Amuse bouche: a pissaladière:open-faced onion tart with veal, black olives, spinach, and paremesan
First course:
FIlet of duck en croutte, with chantrelles
S econd course:
Salad with crayfish and parmesan, asparagus, fava beans and green beans
Third course:
Cream of new pea soup
Fourth course:
Fois gras with roasted orange and asparagus
Fifth course:
Gamberoni (the best!) with roasted lemon and baby artichokes
Sixth course:
Lobster with homemade pasta
Seventh course:
Sole with asparagus and asparagus cream (one of the best courses on our trip and clearly one of the best fish courses!)
Eighth course:
Lamb with with cocoa beans and cepes from Spain
Ninth course:
Strawberries Napoleon with white cheese sorbet
Tenth course:
Dark chocolate tart and coffe ice cream
White: 2001 Clos St. Vincent -- pale god, sweet gasoline (does petrol sound better?), mineral and tropical fruit. It's a verementino, produced in extremely small quantities in Bellet near Nice.

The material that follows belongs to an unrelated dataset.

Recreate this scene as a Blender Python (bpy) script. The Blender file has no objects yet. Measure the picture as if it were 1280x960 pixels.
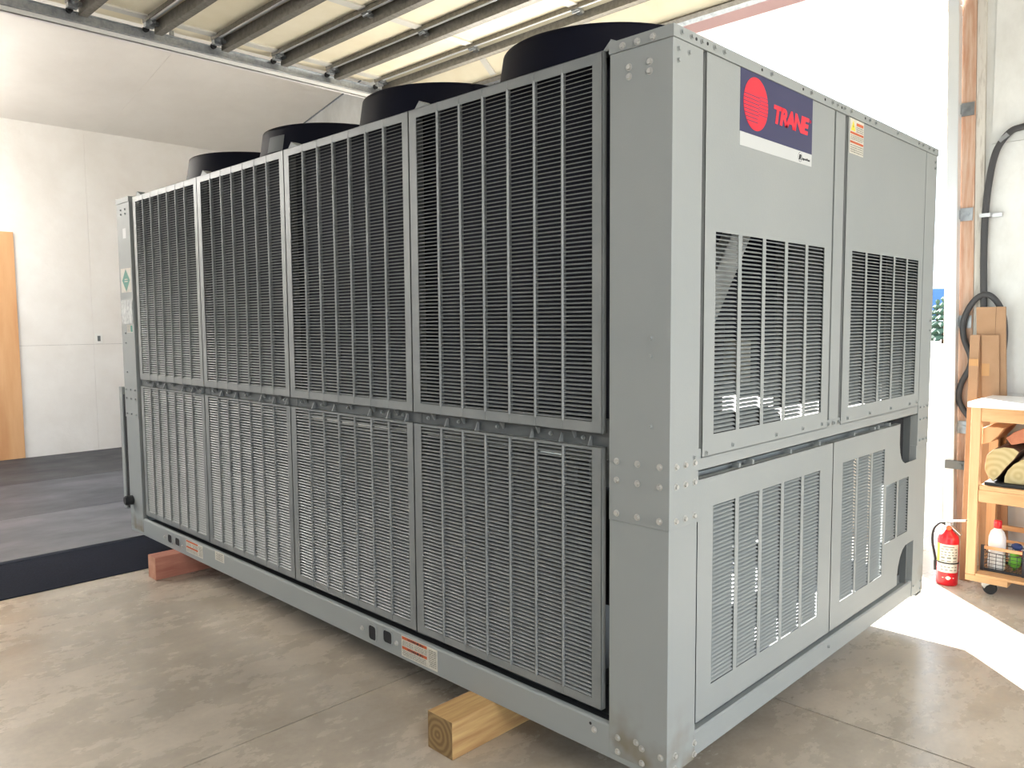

Red: 2003 Clos St. Vincent -- from the Folle noir grape (??): red fruit, primarily che rries, nicely integrated tannins with a hint of oak
Before the women reading this get ready to shoot, I was only kidding about my wife's notes. I was the one who dropped the ball here by not writing down my impressions minute by minute. Well, I have only one review to go, and I think my career as a restaurant critic is short-lived at best. But please, take a leap of faith and trust me on Hostelleire Jerome. It's fantastic!
Jean, I am not saying that this is the case with all restaurants. I found this to be particularly true with Hotel Restaurants in Nice along the Promenade des Anglais. One of the Maitre de..told me that in many hotel (even 4**** ones) there is relatively little business in winter, and they us a sous-Chef or one of lower reputation. Naturally this is not the case with places like the Chevre d'Or, etc.
BP Chuck
on the contrary, chuck--there are restaurants on the côte d-'azur to which we return every visit: le feu follet in mougins, l'écurie in vieux nice, café turin in nice, and quite a few others. the same chefs have been there for years, the restaurants being family-run places. that's probably why we keep going back.
I think it is not easy to suggest a good restaurant on the Cote d'Azur, as many places are fairly seazonal, and hire the Chefs for the seazon only, and nex seazon hire a new one (or rather a different one. I remember in Nice the Westminter Concorde had an excellent restaurant, the next year ist was good, but not quite as good as the previous year, and also different. This is when I inquired about the reason when I found this out.
BP Chuck
the hotel restaurant was just a good, ordinary place. i think les palmiers is up along the main street of the village; the menu looked interesting.
Merci beaucoup, BP Jean.
The one in Bormes, could it be Les Palmiers? It seems to be a gastromic restaurant.
I know Le Lavandou isn't exactly the Côte d'Azur, it's in the Var but that name doesn't ring a bell with most people.
Myriam
we had two good meals in bormes-les-mimosas, in the hills above le lavandou. one was at the hotel/restaurant right at the front of the village--nice view down to the mediterranean, and a friendly (and appreciative), gourmand house cat. the other was an italian restaurant the name of which i can't recall. but b-l-m has quite a few good restaurants, and the village is charming. btw, i don't think le lavandou is actualy on the cote d'azur--that region is farther to the east (st-tropez, cannes, nice). it's a historical distinction rather than a geographic one.
Hi all,
After more than 20 years of absence we will go back to the Côte d'Azur (Le Lavandou more precisely) this June. Any good places to eat - at affordable prices bien sûr! - in the area Toulon - Grimaud (and inland)?
Thanks for any suggestions you might have.